WHAT TO DO – Output each entry below as it stands, leaving out every picture.

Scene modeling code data
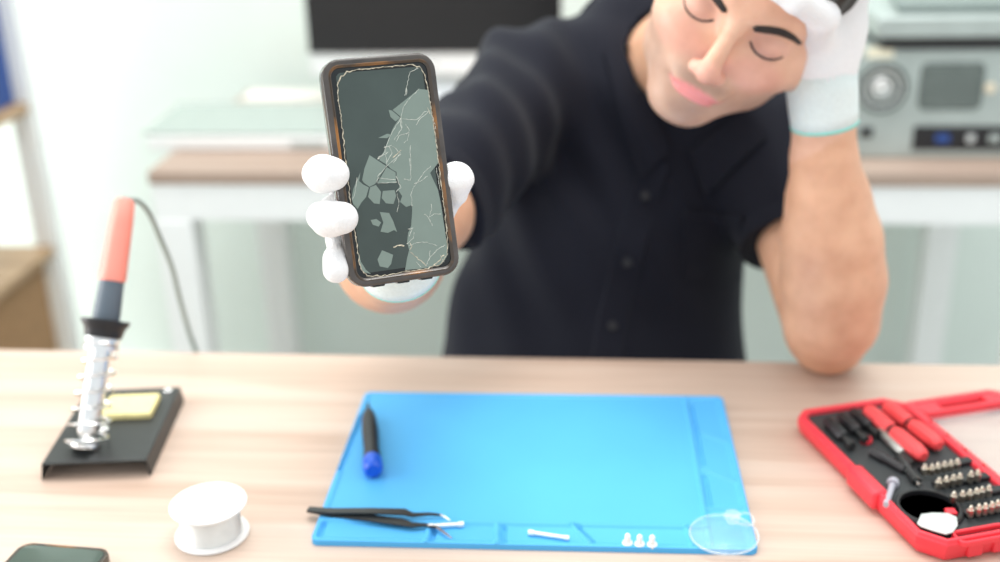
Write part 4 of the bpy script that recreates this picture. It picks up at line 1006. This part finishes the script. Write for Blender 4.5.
def cuff(P, R, hem_r, parent, n=40):
    ax_ = nrm(P[0]-P[-1]); a_ = nrm(np.cross(ax_, [0, 0, 1])); b_ = np.cross(ax_, a_)
    rings = [[p+(a_*math.cos(2*math.pi*i/n)+b_*math.sin(2*math.pi*i/n))*r for i in range(n)] for p, r in zip(P, R)]
    rings = rings+[[P[0]+(a_*math.cos(2*math.pi*i/n)+b_*math.sin(2*math.pi*i/n))*(R[0]-.0016) for i in range(n)]][::-1] if False else rings
    c_ = MB().loft(rings, False).build('cuff', M_cuff, parent)
    md = c_.modifiers.new('thickness', 'SOLIDIFY'); md.thickness = .0012; md.offset = 1
    hem = [P[0]+(a_*math.cos(2*math.pi*i/n)+b_*math.sin(2*math.pi*i/n))*R[0] for i in range(n)]
    rg = []
    for i in range(n):
        d_ = a_*math.cos(2*math.pi*i/n)+b_*math.sin(2*math.pi*i/n)
        rg.append([P[0]+d_*(R[0]+hem_r*math.cos(t))+ax_*hem_r*math.sin(t) for t in np.linspace(0, 2*math.pi, 9)[:-1]])
    MB().loft(rg, closed=True).build('hem', M_mint, c_); return c_
cuff([at(400, 267, .886), at(398, 262, .875), at(395, 250, .862), at(392, 236, .852)], [.0310, .0302, .0290, .0280], .0016, gl)

# gloved hand holding the forehead
def glove2():
    g = [cone(at(824, 100, 1.037), at(820, 64, 1.018), .0280, .0300, blend=.015), ell(at(826, 30, 1.010), (.029, .020, .045), blend=.022), cone(at(832, 20, 1.012), at(834, -30, 1.010), .023, .023, blend=.03)]
    def fing(P, R): return [cone(P[k], P[k+1], R[k], R[k+1], blend=(.012 if k == 0 else .006)) for k in range(len(P)-1)]
    g += fing([at(812, 40, 1.000), hd(.058, .040, .075), hd(.030, .050, .098), hd(.000, .052, .104)], [.018, .0125, .0105, .0095])
    for j, (a, b, c_, d_) in enumerate((((826, -22), (.060, .075, .070), (.035, .105, .062), (.010, .122, .045)), ((838, -30), (.072, .082, .045), (.050, .118, .034), (.022, .138, .020)),
                                     ((850, -28), (.082, .080, .020), (.064, .120, .006), (.036, .140, -.008)), ((858, -15), (.090, .070, -.004), (.078, .108, -.018), (.056, .130, -.028)))):
        g += fing([at(*a, 1.01), hd(*b), hd(*c_), hd(*d_)], [.0120, .0110, .0100, .0092])
    return g
gp2 = glove2()
V6, F6 = surface(lambda X: field(gp2, X), *bounds(gp2, .01), .0018)
gl2 = make_obj('glove', V6, F6, M_glove, person, 1)
cuff([at(824.5, 123.5, 1.043), at(823.5, 110, 1.040), at(822, 90, 1.034), at(820, 68, 1.022)], [.0288, .0297, .0304, .0312], .0018, gl2)
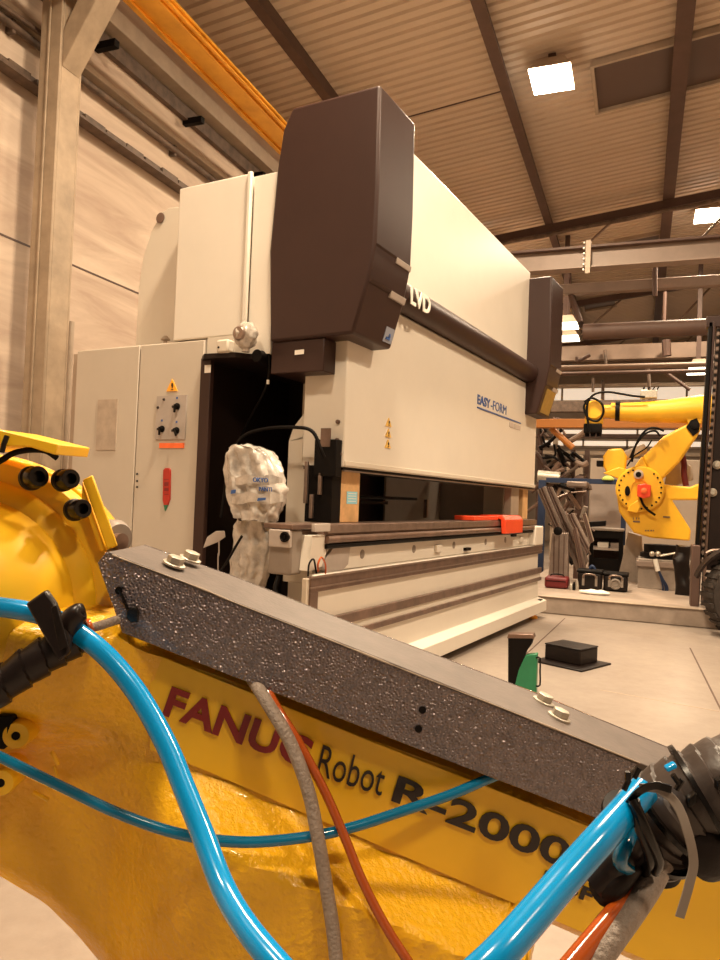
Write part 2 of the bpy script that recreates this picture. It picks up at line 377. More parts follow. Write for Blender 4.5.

ANSWER FOR THE TASK –
Write part 4 of the bpy script that recreates this picture. It picks up at line 1006. This part finishes the script. Write for Blender 4.5.
def cuff(P, R, hem_r, parent, n=40):
    ax_ = nrm(P[0]-P[-1]); a_ = nrm(np.cross(ax_, [0, 0, 1])); b_ = np.cross(ax_, a_)
    rings = [[p+(a_*math.cos(2*math.pi*i/n)+b_*math.sin(2*math.pi*i/n))*r for i in range(n)] for p, r in zip(P, R)]
    rings = rings+[[P[0]+(a_*math.cos(2*math.pi*i/n)+b_*math.sin(2*math.pi*i/n))*(R[0]-.0016) for i in range(n)]][::-1] if False else rings
    c_ = MB().loft(rings, False).build('cuff', M_cuff, parent)
    md = c_.modifiers.new('thickness', 'SOLIDIFY'); md.thickness = .0012; md.offset = 1
    hem = [P[0]+(a_*math.cos(2*math.pi*i/n)+b_*math.sin(2*math.pi*i/n))*R[0] for i in range(n)]
    rg = []
    for i in range(n):
        d_ = a_*math.cos(2*math.pi*i/n)+b_*math.sin(2*math.pi*i/n)
        rg.append([P[0]+d_*(R[0]+hem_r*math.cos(t))+ax_*hem_r*math.sin(t) for t in np.linspace(0, 2*math.pi, 9)[:-1]])
    MB().loft(rg, closed=True).build('hem', M_mint, c_); return c_
cuff([at(400, 267, .886), at(398, 262, .875), at(395, 250, .862), at(392, 236, .852)], [.0310, .0302, .0290, .0280], .0016, gl)

# gloved hand holding the forehead
def glove2():
    g = [cone(at(824, 100, 1.037), at(820, 64, 1.018), .0280, .0300, blend=.015), ell(at(826, 30, 1.010), (.029, .020, .045), blend=.022), cone(at(832, 20, 1.012), at(834, -30, 1.010), .023, .023, blend=.03)]
    def fing(P, R): return [cone(P[k], P[k+1], R[k], R[k+1], blend=(.012 if k == 0 else .006)) for k in range(len(P)-1)]
    g += fing([at(812, 40, 1.000), hd(.058, .040, .075), hd(.030, .050, .098), hd(.000, .052, .104)], [.018, .0125, .0105, .0095])
    for j, (a, b, c_, d_) in enumerate((((826, -22), (.060, .075, .070), (.035, .105, .062), (.010, .122, .045)), ((838, -30), (.072, .082, .045), (.050, .118, .034), (.022, .138, .020)),
                                     ((850, -28), (.082, .080, .020), (.064, .120, .006), (.036, .140, -.008)), ((858, -15), (.090, .070, -.004), (.078, .108, -.018), (.056, .130, -.028)))):
        g += fing([at(*a, 1.01), hd(*b), hd(*c_), hd(*d_)], [.0120, .0110, .0100, .0092])
    return g
gp2 = glove2()
V6, F6 = surface(lambda X: field(gp2, X), *bounds(gp2, .01), .0018)
gl2 = make_obj('glove', V6, F6, M_glove, person, 1)
cuff([at(824.5, 123.5, 1.043), at(823.5, 110, 1.040), at(822, 90, 1.034), at(820, 68, 1.022)], [.0288, .0297, .0304, .0312], .0018, gl2)
Write part 2 of the bpy script that recreates this picture. It picks up at line 377. More parts follow. Write for Blender 4.5.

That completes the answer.